Task to carry out
Pictures stay out. Extract the lines below from the first one through the line with "nt = m.node_tree; return", both included.

Data segment

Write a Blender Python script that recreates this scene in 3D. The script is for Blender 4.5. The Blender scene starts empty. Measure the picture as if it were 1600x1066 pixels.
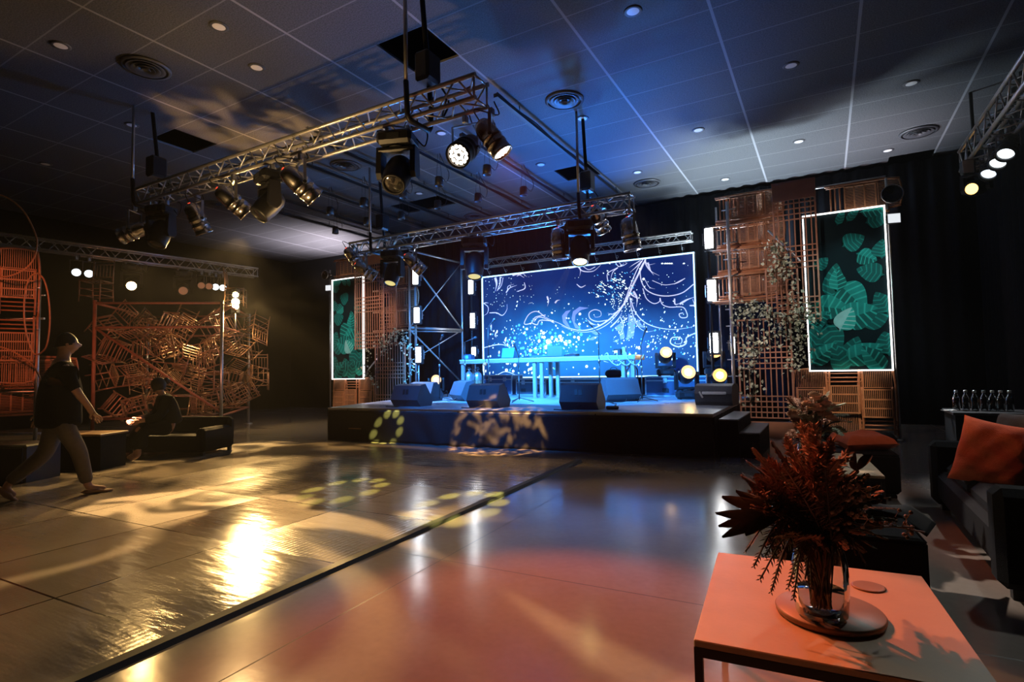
import bpy, bmesh, math, random
from mathutils import Vector, Matrix, Quaternion
random.seed(7)
C = bpy.context.scene.collection
V = Vector
PI = math.pi
# ------------------------------------------------------------------ camera
F_PX = 856.0
_y = V((490, -35, -F_PX)).normalized()
_x = V((1500, 72, F_PX)).normalized()
_x = (_x - _x.dot(_y) * _y).normalized()
_z = _x.cross(_y)
ROT = Matrix((_x, _y, _z))                 # camera space -> world
CAM = V((0, 0, 1.3))
cd = bpy.data.cameras.new('camera'); cam = bpy.data.objects.new('camera', cd); C.objects.link(cam)
cam.matrix_world = Matrix.Translation(CAM) @ ROT.to_4x4()
cd.sensor_width = 36; cd.lens = F_PX / 1600 * 36; cd.clip_start = .05
bpy.context.scene.camera = cam

def at(px, py, x=None, y=None, z=None, zc=None):
    """the place where the line of sight of a photo pixel meets a plane of the room"""
    d = ROT @ V((px - 800, -(py - 533), -F_PX))
    if x is not None: t = (x - CAM.x) / d.x
    elif y is not None: t = (y - CAM.y) / d.y
    elif z is not None: t = (z - CAM.z) / d.z
    else: t = zc / F_PX
    return CAM + d * t

# ------------------------------------------------------------------ materials
def nodes(name):
    m = bpy.data.materials.new(name); m.use_nodes = True
    nt = m.node_tree; return m, nt, nt.nodes, nt.links, nt.nodes['Principled BSDF']

def pm(name, col, rough=.5, metal=0., var=.18, scale=18., bump=0., bscale=60., coat=0., trans=0., spec=.5, ior=1.45):
    m, nt, N, L, b = nodes(name)
    tc = N.new('ShaderNodeTexCoord')
    no = N.new('ShaderNodeTexNoise'); no.inputs['Scale'].default_value = scale; no.inputs['Detail'].default_value = 4
    L.new(tc.outputs['Object'], no.inputs['Vector'])
    mx = N.new('ShaderNodeMix'); mx.data_type = 'RGBA'
    mx.inputs[6].default_value = (*[c * (1 - var) for c in col], 1); mx.inputs[7].default_value = (*[min(1, c * (1 + var)) for c in col], 1)
    L.new(no.outputs['Fac'], mx.inputs[0]); L.new(mx.outputs[2], b.inputs['Base Color'])
    b.inputs['Roughness'].default_value = rough; b.inputs['Metallic'].default_value = metal
    b.inputs['Coat Weight'].default_value = coat; b.inputs['Transmission Weight'].default_value = trans
    b.inputs['Specular IOR Level'].default_value = spec; b.inputs['IOR'].default_value = ior
    if bump:
        n2 = N.new('ShaderNodeTexNoise'); n2.inputs['Scale'].default_value = bscale; n2.inputs['Detail'].default_value = 3
        L.new(tc.outputs['Object'], n2.inputs['Vector'])
        bp = N.new('ShaderNodeBump'); bp.inputs['Strength'].default_value = bump; bp.inputs['Distance'].default_value = .01
        L.new(n2.outputs['Fac'], bp.inputs['Height']); L.new(bp.outputs['Normal'], b.inputs['Normal'])
    return m

def em(name, col, s):
    m, nt, N, L, b = nodes(name)
    b.inputs['Base Color'].default_value = (*[min(1, c * .5) for c in col], 1)
    b.inputs['Emission Color'].default_value = (*col, 1); b.inputs['Emission Strength'].default_value = s
    m.cycles.emission_sampling = 'FRONT' if s > 3 else 'AUTO'
    return m

M = {}
M['alu'] = pm('brushed_aluminium', (.55, .53, .5), .34, .7, .12, 30)
M['steel'] = pm('galvanised_steel', (.5, .5, .5), .38, 1, .2, 25)
M['chrome'] = pm('polished_metal', (.62, .6, .58), .22, 1, .1, 10)
M['black'] = pm('black_paint', (.012, .012, .013), .45, 0, .3, 30)
M['skirt'] = pm('dark_skirt_cloth', (.026, .026, .028), .75, 0, .25, 30, .35, 200, spec=.2)
M['black_cloth'] = pm('black_cloth', (.010, .011, .013), .8, 0, .3, 40, .4, 200, spec=.15)
M['sofa'] = pm('black_upholstery', (.009, .010, .0125), .75, 0, .35, 60, .5, 260, spec=.12)
M['curtain'] = pm('black_velvet', (.006, .007, .010), .9, 0, .3, 8, spec=.08)
M['wallblack'] = pm('black_wall', (.004, .0042, .005), .95, 0, .25, 3, .1, spec=.1)
M['rubber'] = pm('black_rubber', (.01, .01, .01), .6, 0, .2, 20)
M['plastic'] = pm('dark_grey_plastic', (.03, .032, .036), .4, 0, .15, 25)
M['speaker'] = pm('textured_speaker_paint', (.05, .055, .065), .55, 0, .2, 50, .3, 300)
M['grille'] = pm('speaker_grille', (.02, .02, .022), .5, .4, .3, 120, .3, 300)
M['bamboo'] = pm('stained_bamboo', (.40, .17, .08), .38, 0, .3, 14, .1, 80)
M['bamboo2'] = pm('bamboo_slats', (.44, .21, .105), .42, 0, .32, 22, .1, 90)
M['board'] = pm('plywood_board', (.50, .24, .13), .5, 0, .2, 6)
M['lattice'] = pm('reddish_wood_lattice', (.40, .20, .125), .45, 0, .25, 16)
M['redpaint'] = pm('red_oxide_paint', (.28, .10, .06), .5, 0, .3, 14)
M['chiavari'] = pm('bronze_resin', (.30, .155, .095), .28, .3, .2, 20)
M['deck'] = pm('painted_stage_plywood', (.30, .31, .33), .30, 0, .3, 5, .08, 40)
M['tabletop'] = pm('pale_oak', (.50, .36, .23), .42, 0, .14, 7, .05, 60)
M['tray'] = pm('dark_oak', (.27, .17, .10), .45, 0, .25, 9)
M['orange'] = pm('orange_linen', (.55, .13, .06), .85, 0, .16, 40, .5, 220)
M['greycush'] = pm('charcoal_linen', (.035, .045, .05), .9, 0, .2, 40, .4, 200)
M['skin'] = pm('skin', (.42, .24, .17), .5, 0, .1, 12)
M['hair'] = pm('dark_hair', (.012, .009, .008), .6, 0, .3, 60)
M['shirt'] = pm('black_cotton', (.005, .005, .006), .85, 0, .2, 30, spec=.1)
M['trousers'] = pm('grey_trousers', (.09, .075, .065), .8, 0, .2, 25)
M['white'] = pm('white_cloth', (.62, .58, .54), .8, 0, .06, 12)
M['shoe'] = pm('tan_shoes', (.30, .17, .10), .6, 0, .2, 20)
def thin_glass(name, tint, base, rough):
    m = bpy.data.materials.new(name); m.use_nodes = True; nt = m.node_tree; N, L = nt.nodes, nt.links; N.remove(N['Principled BSDF'])
    t = N.new('ShaderNodeBsdfTransparent'); t.inputs[0].default_value = (*tint, 1); g = N.new('ShaderNodeBsdfGlossy'); g.inputs['Roughness'].default_value = rough
    lw = N.new('ShaderNodeLayerWeight'); lw.inputs['Blend'].default_value = base; mx = N.new('ShaderNodeMixShader')
    L.new(lw.outputs['Fresnel'], mx.inputs[0]); L.new(t.outputs[0], mx.inputs[1]); L.new(g.outputs[0], mx.inputs[2]); L.new(mx.outputs[0], N['Material Output'].inputs[0]); return m
M['glass'] = thin_glass('clear_glass', (.93, .95, .95), .14, .05)
M['bottle'] = thin_glass('bottle_glass', (.9, .93, .93), .35, .05)
M['water'] = thin_glass('water', (.93, .96, .97), .1, .02)
M['stem'] = pm('dark_stems', (.045, .05, .025), .7, 0, .3, 30)
M['darkleaf'] = pm('dark_dried_leaf', (.085, .060, .042), .5, 0, .3, 20)
M['olive'] = pm('dusky_green_leaf', (.17, .15, .09), .6, 0, .35, 25)
M['rust'] = pm('rust_dried_flower', (.36, .20, .14), .85, 0, .4, 45)
M['pampas'] = pm('tan_plume', (.52, .36, .27), .9, 0, .3, 50)
M['rose'] = pm('peach_rose_petal', (.66, .36, .25), .7, 0, .2, 30)
M['ivy'] = pm('pale_green_ivy', (.50, .58, .44), .55, 0, .4, 30)
M['case'] = pm('flight_case_laminate', (.05, .055, .07), .4, 0, .2, 20)
M['co2'] = pm('silver_gas_cylinder', (.55, .55, .56), .3, .8, .1, 12)
M['lensoff'] = pm('dark_lens', (.02, .02, .025), .08, 0, .1, 10, coat=1)
M['downlens'] = pm('frosted_downlight_lens', (.62, .6, .58), .4, 0, .05, 12)
M['ventgrey'] = pm('dark_grey_vent', (.045, .045, .05), .5, 0, .15, 12)
M['navy_case'] = pm('blue_cabinet_laminate', (.04, .07, .13), .4, 0, .2, 20)
M['tan'] = pm('tan_cardboard', (.30, .17, .09), .8, 0, .2, 10)
E_WHITE = em('lit_strobe_panel', (.93, .96, 1), 28)
E_BORDER = em('white_led_strip', (1, .93, .88), 3.2)
E_SCRB = em('screen_edge_strip', (.45, .75, 1), 2.2)
E_WARM = em('lit_warm_lens', (1, .62, .25), 22)
E_WARMHOT = em('lit_blinder_lens', (1, .70, .28), 60)
E_PAR = em('lit_led_cells', (1, .80, .60), 25)
E_YEL = em('lit_yellow_lens', (1, .80, .25), .75)
E_COOL = em('lit_cool_lens', (.85, .95, 1), 2.5)
E_DIM = em('dim_amber_lens', (1, .42, .2), .16)
E_RED = em('red_pilot_lamp', (1, .07, .03), 2.0)
E_AMBER = em('amber_glass_glow', (1, .48, .12), 2.2)
E_SCREEN = em('tablet_screen', (.05, .45, .95), .9)

# ------------------------------------------------------------------ mesh builder
def frame_of(d):
    d = V(d).normalized()
    up = V((0, 0, 1)) if abs(d.z) < .98 else V((0, 1, 0))
    u = d.cross(up).normalized(); w = u.cross(d).normalized()
    return u, w, d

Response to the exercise
Write a Blender Python script that recreates this scene in 3D. The script is for Blender 4.5. The Blender scene starts empty. Measure the picture as if it were 1600x1066 pixels.
import bpy, bmesh, math, random
from mathutils import Vector, Matrix, Quaternion
random.seed(7)
C = bpy.context.scene.collection
V = Vector
PI = math.pi
# ------------------------------------------------------------------ camera
F_PX = 856.0
_y = V((490, -35, -F_PX)).normalized()
_x = V((1500, 72, F_PX)).normalized()
_x = (_x - _x.dot(_y) * _y).normalized()
_z = _x.cross(_y)
ROT = Matrix((_x, _y, _z))                 # camera space -> world
CAM = V((0, 0, 1.3))
cd = bpy.data.cameras.new('camera'); cam = bpy.data.objects.new('camera', cd); C.objects.link(cam)
cam.matrix_world = Matrix.Translation(CAM) @ ROT.to_4x4()
cd.sensor_width = 36; cd.lens = F_PX / 1600 * 36; cd.clip_start = .05
bpy.context.scene.camera = cam

def at(px, py, x=None, y=None, z=None, zc=None):
    """the place where the line of sight of a photo pixel meets a plane of the room"""
    d = ROT @ V((px - 800, -(py - 533), -F_PX))
    if x is not None: t = (x - CAM.x) / d.x
    elif y is not None: t = (y - CAM.y) / d.y
    elif z is not None: t = (z - CAM.z) / d.z
    else: t = zc / F_PX
    return CAM + d * t

# ------------------------------------------------------------------ materials
def nodes(name):
    m = bpy.data.materials.new(name); m.use_nodes = True
    nt = m.node_tree; return m, nt, nt.nodes, nt.links, nt.nodes['Principled BSDF']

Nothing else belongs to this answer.